Each line that includes "scene" counts once; give the total and nothing besides.
Start DATA SEGMENT
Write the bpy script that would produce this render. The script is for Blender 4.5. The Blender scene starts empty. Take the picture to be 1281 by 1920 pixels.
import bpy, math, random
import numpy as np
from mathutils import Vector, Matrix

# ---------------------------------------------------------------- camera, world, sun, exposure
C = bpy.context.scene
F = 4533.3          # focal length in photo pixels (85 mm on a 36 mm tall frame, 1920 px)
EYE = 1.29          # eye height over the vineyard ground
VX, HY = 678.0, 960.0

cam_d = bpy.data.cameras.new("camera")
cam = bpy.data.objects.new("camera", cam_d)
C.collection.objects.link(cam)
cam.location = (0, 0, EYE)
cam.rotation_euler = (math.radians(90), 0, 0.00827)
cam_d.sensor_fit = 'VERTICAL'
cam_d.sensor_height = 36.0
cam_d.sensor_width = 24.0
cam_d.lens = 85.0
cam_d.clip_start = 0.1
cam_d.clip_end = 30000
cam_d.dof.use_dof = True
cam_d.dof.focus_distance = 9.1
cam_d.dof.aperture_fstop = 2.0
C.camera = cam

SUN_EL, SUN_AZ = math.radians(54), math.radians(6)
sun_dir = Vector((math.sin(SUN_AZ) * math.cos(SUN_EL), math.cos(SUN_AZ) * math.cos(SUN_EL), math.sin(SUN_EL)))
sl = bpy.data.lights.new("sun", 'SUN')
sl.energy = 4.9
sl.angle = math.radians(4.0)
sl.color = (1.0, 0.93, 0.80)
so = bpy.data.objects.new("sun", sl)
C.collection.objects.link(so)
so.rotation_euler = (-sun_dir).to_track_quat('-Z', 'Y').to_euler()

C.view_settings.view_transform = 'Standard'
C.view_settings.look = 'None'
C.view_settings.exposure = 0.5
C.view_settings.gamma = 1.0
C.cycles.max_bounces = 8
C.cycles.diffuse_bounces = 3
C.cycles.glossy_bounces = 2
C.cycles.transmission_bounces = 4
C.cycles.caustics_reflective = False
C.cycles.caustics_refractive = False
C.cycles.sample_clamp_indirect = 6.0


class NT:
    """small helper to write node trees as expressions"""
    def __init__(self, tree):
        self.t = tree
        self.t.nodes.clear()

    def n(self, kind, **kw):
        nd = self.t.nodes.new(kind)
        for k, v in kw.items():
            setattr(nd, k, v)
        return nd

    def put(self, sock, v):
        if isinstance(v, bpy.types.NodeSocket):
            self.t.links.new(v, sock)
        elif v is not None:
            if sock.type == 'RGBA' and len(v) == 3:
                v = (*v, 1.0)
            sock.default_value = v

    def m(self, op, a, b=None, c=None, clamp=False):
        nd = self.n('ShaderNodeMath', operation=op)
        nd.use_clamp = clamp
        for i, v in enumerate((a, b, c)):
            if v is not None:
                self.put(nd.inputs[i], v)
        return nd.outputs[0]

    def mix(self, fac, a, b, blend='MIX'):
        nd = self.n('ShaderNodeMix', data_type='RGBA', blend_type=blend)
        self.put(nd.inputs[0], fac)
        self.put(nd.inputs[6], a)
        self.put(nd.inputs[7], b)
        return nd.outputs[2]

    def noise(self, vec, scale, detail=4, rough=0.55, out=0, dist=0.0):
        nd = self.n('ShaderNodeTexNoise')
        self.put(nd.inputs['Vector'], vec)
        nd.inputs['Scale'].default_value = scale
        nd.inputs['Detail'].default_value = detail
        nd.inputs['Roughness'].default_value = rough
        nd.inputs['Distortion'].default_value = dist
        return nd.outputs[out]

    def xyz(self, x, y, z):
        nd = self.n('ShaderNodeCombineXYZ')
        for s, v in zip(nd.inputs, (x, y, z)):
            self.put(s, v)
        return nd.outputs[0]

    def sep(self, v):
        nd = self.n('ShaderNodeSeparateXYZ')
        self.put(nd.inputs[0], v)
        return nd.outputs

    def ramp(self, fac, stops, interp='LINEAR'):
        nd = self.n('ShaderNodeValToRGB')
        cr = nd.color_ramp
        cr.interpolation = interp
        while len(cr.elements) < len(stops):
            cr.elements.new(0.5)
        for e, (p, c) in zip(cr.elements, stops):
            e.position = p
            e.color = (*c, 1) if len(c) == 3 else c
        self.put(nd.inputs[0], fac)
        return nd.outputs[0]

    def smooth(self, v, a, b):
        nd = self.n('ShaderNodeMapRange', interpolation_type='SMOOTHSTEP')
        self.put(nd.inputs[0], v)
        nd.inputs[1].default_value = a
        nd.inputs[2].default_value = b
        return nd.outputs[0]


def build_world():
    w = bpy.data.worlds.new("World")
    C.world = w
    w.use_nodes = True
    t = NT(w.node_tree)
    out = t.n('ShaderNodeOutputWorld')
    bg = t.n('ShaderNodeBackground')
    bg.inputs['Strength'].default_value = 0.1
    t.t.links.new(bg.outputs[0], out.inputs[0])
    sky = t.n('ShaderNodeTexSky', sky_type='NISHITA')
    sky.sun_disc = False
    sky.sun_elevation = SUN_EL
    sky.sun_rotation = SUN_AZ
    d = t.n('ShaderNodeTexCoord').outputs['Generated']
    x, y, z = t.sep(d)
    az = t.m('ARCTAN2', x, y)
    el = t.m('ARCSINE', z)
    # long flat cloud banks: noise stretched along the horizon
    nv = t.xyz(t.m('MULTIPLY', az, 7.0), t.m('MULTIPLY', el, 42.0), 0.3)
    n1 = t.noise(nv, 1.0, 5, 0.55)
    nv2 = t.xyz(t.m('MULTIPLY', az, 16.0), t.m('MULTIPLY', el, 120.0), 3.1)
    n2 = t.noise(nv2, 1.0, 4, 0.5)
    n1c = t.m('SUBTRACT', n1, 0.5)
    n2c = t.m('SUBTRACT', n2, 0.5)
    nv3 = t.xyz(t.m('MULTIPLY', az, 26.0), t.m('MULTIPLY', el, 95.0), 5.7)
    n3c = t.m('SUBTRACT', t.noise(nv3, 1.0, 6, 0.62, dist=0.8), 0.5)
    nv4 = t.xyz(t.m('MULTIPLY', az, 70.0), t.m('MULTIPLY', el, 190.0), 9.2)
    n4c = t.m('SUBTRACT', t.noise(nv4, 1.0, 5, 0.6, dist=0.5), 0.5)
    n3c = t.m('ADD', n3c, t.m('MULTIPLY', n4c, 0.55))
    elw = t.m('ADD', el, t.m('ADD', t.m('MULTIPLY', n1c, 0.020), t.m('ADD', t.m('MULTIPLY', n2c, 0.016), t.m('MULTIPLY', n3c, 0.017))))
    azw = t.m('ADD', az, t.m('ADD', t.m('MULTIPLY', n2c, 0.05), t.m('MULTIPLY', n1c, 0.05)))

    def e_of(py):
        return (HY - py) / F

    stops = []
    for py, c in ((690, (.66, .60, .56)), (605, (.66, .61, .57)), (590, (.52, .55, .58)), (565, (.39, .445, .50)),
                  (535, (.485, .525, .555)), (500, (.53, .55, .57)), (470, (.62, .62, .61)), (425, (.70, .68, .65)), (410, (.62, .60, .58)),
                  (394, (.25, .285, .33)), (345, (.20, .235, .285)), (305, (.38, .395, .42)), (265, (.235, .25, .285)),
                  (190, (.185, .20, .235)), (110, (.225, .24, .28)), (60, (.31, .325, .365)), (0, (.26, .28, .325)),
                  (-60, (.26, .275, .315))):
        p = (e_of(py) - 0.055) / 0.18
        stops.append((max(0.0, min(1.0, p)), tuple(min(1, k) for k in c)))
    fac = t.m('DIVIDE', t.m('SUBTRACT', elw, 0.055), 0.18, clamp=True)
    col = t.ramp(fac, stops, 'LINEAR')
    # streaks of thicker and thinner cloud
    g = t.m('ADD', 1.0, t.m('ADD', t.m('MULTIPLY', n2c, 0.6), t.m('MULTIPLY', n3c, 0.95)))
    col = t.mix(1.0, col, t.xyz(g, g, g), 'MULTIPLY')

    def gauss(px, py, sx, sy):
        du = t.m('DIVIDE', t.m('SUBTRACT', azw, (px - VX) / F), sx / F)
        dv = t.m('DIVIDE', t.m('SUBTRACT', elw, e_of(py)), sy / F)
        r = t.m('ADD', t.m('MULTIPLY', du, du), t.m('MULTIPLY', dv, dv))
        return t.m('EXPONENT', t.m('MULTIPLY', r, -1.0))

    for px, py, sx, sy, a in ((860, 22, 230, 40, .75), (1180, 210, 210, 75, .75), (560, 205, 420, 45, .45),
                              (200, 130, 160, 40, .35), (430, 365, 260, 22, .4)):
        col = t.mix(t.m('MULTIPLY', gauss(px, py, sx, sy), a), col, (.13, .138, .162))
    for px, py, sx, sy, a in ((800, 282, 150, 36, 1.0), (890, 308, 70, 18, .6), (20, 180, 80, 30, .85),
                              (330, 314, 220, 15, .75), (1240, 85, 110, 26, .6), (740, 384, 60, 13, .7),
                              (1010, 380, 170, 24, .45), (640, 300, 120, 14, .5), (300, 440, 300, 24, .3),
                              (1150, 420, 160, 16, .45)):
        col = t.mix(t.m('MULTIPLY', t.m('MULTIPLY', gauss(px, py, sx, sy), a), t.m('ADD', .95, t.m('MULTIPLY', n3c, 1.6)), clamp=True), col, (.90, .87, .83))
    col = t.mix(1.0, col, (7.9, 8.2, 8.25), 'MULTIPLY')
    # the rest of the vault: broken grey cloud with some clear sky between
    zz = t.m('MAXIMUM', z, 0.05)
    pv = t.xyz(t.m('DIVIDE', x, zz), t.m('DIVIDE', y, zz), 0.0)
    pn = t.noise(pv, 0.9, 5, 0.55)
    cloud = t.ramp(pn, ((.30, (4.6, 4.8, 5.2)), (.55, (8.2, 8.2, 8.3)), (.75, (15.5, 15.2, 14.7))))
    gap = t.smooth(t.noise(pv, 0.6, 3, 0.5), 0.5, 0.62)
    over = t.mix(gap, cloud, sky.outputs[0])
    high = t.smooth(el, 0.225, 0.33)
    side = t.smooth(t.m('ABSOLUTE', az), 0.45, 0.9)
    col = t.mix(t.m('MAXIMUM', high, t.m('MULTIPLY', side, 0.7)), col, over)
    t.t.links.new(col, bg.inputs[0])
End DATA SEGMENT
* TASK OUTPUT
2